■ COLLECTED DATA:
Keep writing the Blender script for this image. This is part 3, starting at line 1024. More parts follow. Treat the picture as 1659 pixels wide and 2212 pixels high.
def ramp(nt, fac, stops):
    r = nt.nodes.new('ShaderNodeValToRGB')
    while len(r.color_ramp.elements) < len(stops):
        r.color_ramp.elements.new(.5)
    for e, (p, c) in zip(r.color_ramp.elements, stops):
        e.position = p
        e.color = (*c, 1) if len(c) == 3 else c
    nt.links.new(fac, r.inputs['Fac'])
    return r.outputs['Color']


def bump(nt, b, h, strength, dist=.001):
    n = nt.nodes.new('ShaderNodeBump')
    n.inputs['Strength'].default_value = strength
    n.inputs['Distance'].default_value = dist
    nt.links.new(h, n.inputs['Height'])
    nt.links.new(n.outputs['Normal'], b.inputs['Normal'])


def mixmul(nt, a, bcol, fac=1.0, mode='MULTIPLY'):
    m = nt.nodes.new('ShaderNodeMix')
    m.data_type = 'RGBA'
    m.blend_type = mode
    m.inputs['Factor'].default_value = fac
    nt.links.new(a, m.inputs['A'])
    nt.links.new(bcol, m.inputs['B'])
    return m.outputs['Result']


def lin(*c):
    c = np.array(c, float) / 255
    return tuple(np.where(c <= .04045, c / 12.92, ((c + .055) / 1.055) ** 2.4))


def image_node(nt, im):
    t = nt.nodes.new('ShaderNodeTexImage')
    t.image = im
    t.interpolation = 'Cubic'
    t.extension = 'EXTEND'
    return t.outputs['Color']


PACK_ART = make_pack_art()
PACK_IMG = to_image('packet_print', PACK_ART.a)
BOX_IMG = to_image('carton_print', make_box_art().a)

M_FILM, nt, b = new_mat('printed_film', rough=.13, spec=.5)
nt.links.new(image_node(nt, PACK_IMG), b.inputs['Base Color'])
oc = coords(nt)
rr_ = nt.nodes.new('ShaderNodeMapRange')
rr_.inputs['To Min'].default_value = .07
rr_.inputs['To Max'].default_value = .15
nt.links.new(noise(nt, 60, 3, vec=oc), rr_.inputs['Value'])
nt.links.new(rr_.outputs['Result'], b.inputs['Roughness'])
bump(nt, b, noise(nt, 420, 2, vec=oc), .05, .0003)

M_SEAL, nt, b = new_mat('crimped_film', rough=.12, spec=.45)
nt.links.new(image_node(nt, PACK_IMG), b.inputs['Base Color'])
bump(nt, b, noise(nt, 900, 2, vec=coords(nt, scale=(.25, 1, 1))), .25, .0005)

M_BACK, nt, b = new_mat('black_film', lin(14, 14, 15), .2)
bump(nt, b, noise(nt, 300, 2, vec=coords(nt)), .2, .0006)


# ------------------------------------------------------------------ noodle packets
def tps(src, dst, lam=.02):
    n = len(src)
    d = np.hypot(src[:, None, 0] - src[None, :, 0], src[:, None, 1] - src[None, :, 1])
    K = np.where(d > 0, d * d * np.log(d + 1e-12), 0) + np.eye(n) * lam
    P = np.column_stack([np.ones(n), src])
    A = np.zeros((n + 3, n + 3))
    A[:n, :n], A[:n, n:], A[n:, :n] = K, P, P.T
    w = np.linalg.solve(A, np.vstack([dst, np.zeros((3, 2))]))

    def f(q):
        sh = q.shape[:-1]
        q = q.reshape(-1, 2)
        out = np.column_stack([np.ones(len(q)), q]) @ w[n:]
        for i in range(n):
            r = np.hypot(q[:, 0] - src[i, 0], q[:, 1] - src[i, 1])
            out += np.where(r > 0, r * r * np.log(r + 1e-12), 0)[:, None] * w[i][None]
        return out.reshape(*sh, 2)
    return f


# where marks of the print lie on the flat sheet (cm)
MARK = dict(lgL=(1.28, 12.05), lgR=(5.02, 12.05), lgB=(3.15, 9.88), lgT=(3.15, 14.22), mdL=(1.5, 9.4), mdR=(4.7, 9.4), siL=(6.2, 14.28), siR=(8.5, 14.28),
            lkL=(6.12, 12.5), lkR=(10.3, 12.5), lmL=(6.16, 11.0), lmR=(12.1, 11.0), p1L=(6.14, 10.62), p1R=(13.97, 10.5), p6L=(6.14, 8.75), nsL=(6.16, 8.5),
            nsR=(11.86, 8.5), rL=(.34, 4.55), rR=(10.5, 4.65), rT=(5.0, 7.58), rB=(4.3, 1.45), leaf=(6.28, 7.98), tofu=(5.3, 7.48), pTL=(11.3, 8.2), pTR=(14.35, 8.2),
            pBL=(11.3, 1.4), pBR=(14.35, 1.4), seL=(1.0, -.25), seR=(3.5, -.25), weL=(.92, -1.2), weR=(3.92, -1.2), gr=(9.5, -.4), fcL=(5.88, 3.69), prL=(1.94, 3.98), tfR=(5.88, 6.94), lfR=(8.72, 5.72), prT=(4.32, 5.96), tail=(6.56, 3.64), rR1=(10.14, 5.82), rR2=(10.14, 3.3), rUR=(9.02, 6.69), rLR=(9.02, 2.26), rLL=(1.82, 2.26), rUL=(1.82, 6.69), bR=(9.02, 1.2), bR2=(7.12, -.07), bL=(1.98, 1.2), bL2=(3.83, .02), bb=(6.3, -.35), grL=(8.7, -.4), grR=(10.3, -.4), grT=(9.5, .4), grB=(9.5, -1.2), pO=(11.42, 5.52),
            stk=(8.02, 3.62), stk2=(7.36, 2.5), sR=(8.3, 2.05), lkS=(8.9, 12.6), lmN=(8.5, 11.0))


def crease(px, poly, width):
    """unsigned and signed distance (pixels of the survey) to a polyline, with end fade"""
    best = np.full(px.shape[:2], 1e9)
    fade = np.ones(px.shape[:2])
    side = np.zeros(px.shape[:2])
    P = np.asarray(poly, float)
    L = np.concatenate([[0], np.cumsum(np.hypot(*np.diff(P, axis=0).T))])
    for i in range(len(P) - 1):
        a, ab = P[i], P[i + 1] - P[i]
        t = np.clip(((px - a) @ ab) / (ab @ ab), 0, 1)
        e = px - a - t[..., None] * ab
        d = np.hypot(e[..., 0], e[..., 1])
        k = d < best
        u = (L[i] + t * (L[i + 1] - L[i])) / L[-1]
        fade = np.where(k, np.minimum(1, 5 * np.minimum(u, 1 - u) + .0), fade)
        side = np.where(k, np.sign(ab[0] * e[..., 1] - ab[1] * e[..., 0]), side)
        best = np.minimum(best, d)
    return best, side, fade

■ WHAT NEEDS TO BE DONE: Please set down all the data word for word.

■ TASK RESULT:
Keep writing the Blender script for this image. This is part 3, starting at line 1024. More parts follow. Treat the picture as 1659 pixels wide and 2212 pixels high.
def ramp(nt, fac, stops):
    r = nt.nodes.new('ShaderNodeValToRGB')
    while len(r.color_ramp.elements) < len(stops):
        r.color_ramp.elements.new(.5)
    for e, (p, c) in zip(r.color_ramp.elements, stops):
        e.position = p
        e.color = (*c, 1) if len(c) == 3 else c
    nt.links.new(fac, r.inputs['Fac'])
    return r.outputs['Color']


def bump(nt, b, h, strength, dist=.001):
    n = nt.nodes.new('ShaderNodeBump')
    n.inputs['Strength'].default_value = strength
    n.inputs['Distance'].default_value = dist
    nt.links.new(h, n.inputs['Height'])
    nt.links.new(n.outputs['Normal'], b.inputs['Normal'])


def mixmul(nt, a, bcol, fac=1.0, mode='MULTIPLY'):
    m = nt.nodes.new('ShaderNodeMix')
    m.data_type = 'RGBA'
    m.blend_type = mode
    m.inputs['Factor'].default_value = fac
    nt.links.new(a, m.inputs['A'])
    nt.links.new(bcol, m.inputs['B'])
    return m.outputs['Result']


def lin(*c):
    c = np.array(c, float) / 255
    return tuple(np.where(c <= .04045, c / 12.92, ((c + .055) / 1.055) ** 2.4))


def image_node(nt, im):
    t = nt.nodes.new('ShaderNodeTexImage')
    t.image = im
    t.interpolation = 'Cubic'
    t.extension = 'EXTEND'
    return t.outputs['Color']


PACK_ART = make_pack_art()
PACK_IMG = to_image('packet_print', PACK_ART.a)
BOX_IMG = to_image('carton_print', make_box_art().a)

M_FILM, nt, b = new_mat('printed_film', rough=.13, spec=.5)
nt.links.new(image_node(nt, PACK_IMG), b.inputs['Base Color'])
oc = coords(nt)
rr_ = nt.nodes.new('ShaderNodeMapRange')
rr_.inputs['To Min'].default_value = .07
rr_.inputs['To Max'].default_value = .15
nt.links.new(noise(nt, 60, 3, vec=oc), rr_.inputs['Value'])
nt.links.new(rr_.outputs['Result'], b.inputs['Roughness'])
bump(nt, b, noise(nt, 420, 2, vec=oc), .05, .0003)

M_SEAL, nt, b = new_mat('crimped_film', rough=.12, spec=.45)
nt.links.new(image_node(nt, PACK_IMG), b.inputs['Base Color'])
bump(nt, b, noise(nt, 900, 2, vec=coords(nt, scale=(.25, 1, 1))), .25, .0005)

M_BACK, nt, b = new_mat('black_film', lin(14, 14, 15), .2)
bump(nt, b, noise(nt, 300, 2, vec=coords(nt)), .2, .0006)


# ------------------------------------------------------------------ noodle packets
def tps(src, dst, lam=.02):
    n = len(src)
    d = np.hypot(src[:, None, 0] - src[None, :, 0], src[:, None, 1] - src[None, :, 1])
    K = np.where(d > 0, d * d * np.log(d + 1e-12), 0) + np.eye(n) * lam
    P = np.column_stack([np.ones(n), src])
    A = np.zeros((n + 3, n + 3))
    A[:n, :n], A[:n, n:], A[n:, :n] = K, P, P.T
    w = np.linalg.solve(A, np.vstack([dst, np.zeros((3, 2))]))

    def f(q):
        sh = q.shape[:-1]
        q = q.reshape(-1, 2)
        out = np.column_stack([np.ones(len(q)), q]) @ w[n:]
        for i in range(n):
            r = np.hypot(q[:, 0] - src[i, 0], q[:, 1] - src[i, 1])
            out += np.where(r > 0, r * r * np.log(r + 1e-12), 0)[:, None] * w[i][None]
        return out.reshape(*sh, 2)
    return f


# where marks of the print lie on the flat sheet (cm)
MARK = dict(lgL=(1.28, 12.05), lgR=(5.02, 12.05), lgB=(3.15, 9.88), lgT=(3.15, 14.22), mdL=(1.5, 9.4), mdR=(4.7, 9.4), siL=(6.2, 14.28), siR=(8.5, 14.28),
            lkL=(6.12, 12.5), lkR=(10.3, 12.5), lmL=(6.16, 11.0), lmR=(12.1, 11.0), p1L=(6.14, 10.62), p1R=(13.97, 10.5), p6L=(6.14, 8.75), nsL=(6.16, 8.5),
            nsR=(11.86, 8.5), rL=(.34, 4.55), rR=(10.5, 4.65), rT=(5.0, 7.58), rB=(4.3, 1.45), leaf=(6.28, 7.98), tofu=(5.3, 7.48), pTL=(11.3, 8.2), pTR=(14.35, 8.2),
            pBL=(11.3, 1.4), pBR=(14.35, 1.4), seL=(1.0, -.25), seR=(3.5, -.25), weL=(.92, -1.2), weR=(3.92, -1.2), gr=(9.5, -.4), fcL=(5.88, 3.69), prL=(1.94, 3.98), tfR=(5.88, 6.94), lfR=(8.72, 5.72), prT=(4.32, 5.96), tail=(6.56, 3.64), rR1=(10.14, 5.82), rR2=(10.14, 3.3), rUR=(9.02, 6.69), rLR=(9.02, 2.26), rLL=(1.82, 2.26), rUL=(1.82, 6.69), bR=(9.02, 1.2), bR2=(7.12, -.07), bL=(1.98, 1.2), bL2=(3.83, .02), bb=(6.3, -.35), grL=(8.7, -.4), grR=(10.3, -.4), grT=(9.5, .4), grB=(9.5, -1.2), pO=(11.42, 5.52),
            stk=(8.02, 3.62), stk2=(7.36, 2.5), sR=(8.3, 2.05), lkS=(8.9, 12.6), lmN=(8.5, 11.0))


def crease(px, poly, width):
    """unsigned and signed distance (pixels of the survey) to a polyline, with end fade"""
    best = np.full(px.shape[:2], 1e9)
    fade = np.ones(px.shape[:2])
    side = np.zeros(px.shape[:2])
    P = np.asarray(poly, float)
    L = np.concatenate([[0], np.cumsum(np.hypot(*np.diff(P, axis=0).T))])
    for i in range(len(P) - 1):
        a, ab = P[i], P[i + 1] - P[i]
        t = np.clip(((px - a) @ ab) / (ab @ ab), 0, 1)
        e = px - a - t[..., None] * ab
        d = np.hypot(e[..., 0], e[..., 1])
        k = d < best
        u = (L[i] + t * (L[i + 1] - L[i])) / L[-1]
        fade = np.where(k, np.minimum(1, 5 * np.minimum(u, 1 - u) + .0), fade)
        side = np.where(k, np.sign(ab[0] * e[..., 1] - ab[1] * e[..., 0]), side)
        best = np.minimum(best, d)
    return best, side, fade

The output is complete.